Deviations from the Ideal Gas Law

So if you need to know your accurate SAC at the beginning of the tank to the level where 5% is important, then you need to use a better approximation, which is in that link. If you were doing a huge amount of deco with a dozen tanks, it might make a difference. For your typical recreational dive where the tank is drained down to 50 bar, it's literally a rounding error.

 

[Angelo Farina]

What matters to me is the following.
My old Faber steel tank contains 15l at 200 bar, hence it holds 3000 liters (in reality the capacity is around 2920 liters).
Modern tanks available here in Europe (Eurocylinder) contain 10l at 300 bar. In theory, they should have the same total content, 3000 liters.
Instead, due to the imperfect behaviour of air, they hold only 2700 liters.
Furthermore, the number of charging stations which actually fill them to 300 bar is very limited...
Current standard charging pressure here, in most stations, goes up to 232 bars maximum. Only a few are equipped for charging at 250 bar.
So, whenever I will change my tank, the new one will be 15 liters, 232 bars. But the old one is good enough, also because in most places they fill it at 232 bars...

 

[tursiops]

How can we say 3000psi is the limit of applying ideal gas law to breathing gas?

Because the answers for N2 and O2 are the same within a few percent. If you want better than that, go to lower pressures or use the corrections.

 

[Storker]

For air, or moderate EAN mixes, the ideal gas law is a Good Enough model up to some 232-250 bar (3350-3600 psi). Both for diving and for mixing. Throw in some He, and the picture becomes seriously muddled and the ideal gas law isn't very valid.

If you go above those limits, there's always the vdW equation.

 

[lowwall]

How can we say 3000psi is the limit of applying ideal gas law to breathing gas?

Because an "ideal gas" is a hypothetical construct, not an actual physical thing. The construct assumes gas particles occupy a negligible fraction of the total volume of the gas. It also assumes that the force of attraction between gas molecules is zero. (quote from @wnissen linked article above. I'll give the link again because it directly answers the question in much greater detail: Deviations from Ideal Gas Law Behavior:).

Neither of these assumptions are valid for actual gasses. But they are reasonably close until you compress them a couple hundred atmospheres.

 

[elmo]

If you go above those limits, there's always the vdW equation.

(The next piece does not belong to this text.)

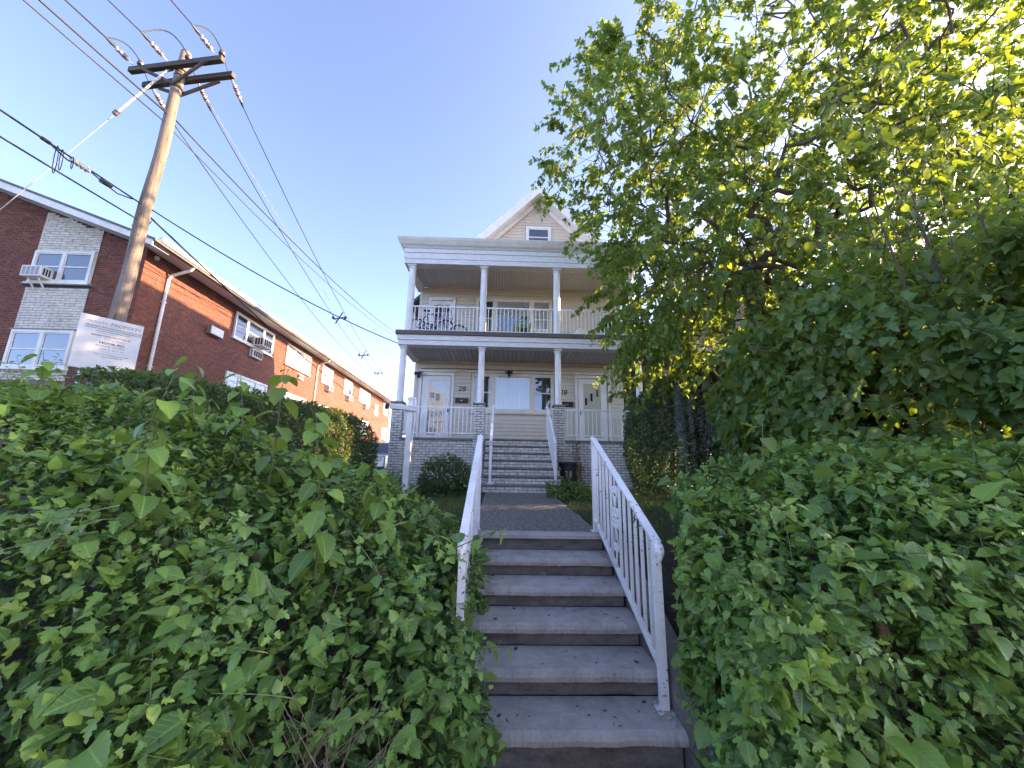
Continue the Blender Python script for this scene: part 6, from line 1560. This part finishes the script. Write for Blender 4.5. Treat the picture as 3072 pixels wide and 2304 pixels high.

Unfortunately, and somewhat surprisingly, van der Waal's equation isn't very helpful at the pressures and temperatures we care about.
@atdotde wrote a very good post on this Equalizing real gases – The Theoretical Diver

 

[Storker]

Unfortunately, and somewhat surprisingly, van der Waal's equation isn't very helpful at the pressures and temperatures we care about.
@atdotde wrote a very good post on this Equalizing real gases – The Theoretical Diver

I'm using the vdW equation. Not with the tabulated constants, but with constants I've fitted from data in the P-T range we are operating in.

Works surprisingly well.

 

[Bernie_U]

It's always fun to see Mr. van der Waal pop-up in SCUBA forums from time to time. Apart from educational purposes and approximations for compact equations, no-one else is using vdW as equation of state for real gases. But yeah, why not? I would drive a Ford T model just for fun, but not to carry my SCUBA equipment to the dive site. And the Ford T is younger than the vdW equation ...

 

[Storker]

It's always fun to see Mr. van der Waal pop-up in SCUBA forums from time to time. Apart from educational purposes and approximations for compact equations, no-one else is using vdW as equation of state for real gases. But yeah, why not? I would drive a Ford T model just for fun, but not to carry my SCUBA equipment to the dive site. And the Ford T is younger than the vdW equation ...

Cool story, bro. So what do you use?

I believe that Newton's law of gravity is quite a bit older than the vdW equation. It still works pretty well on most occasions.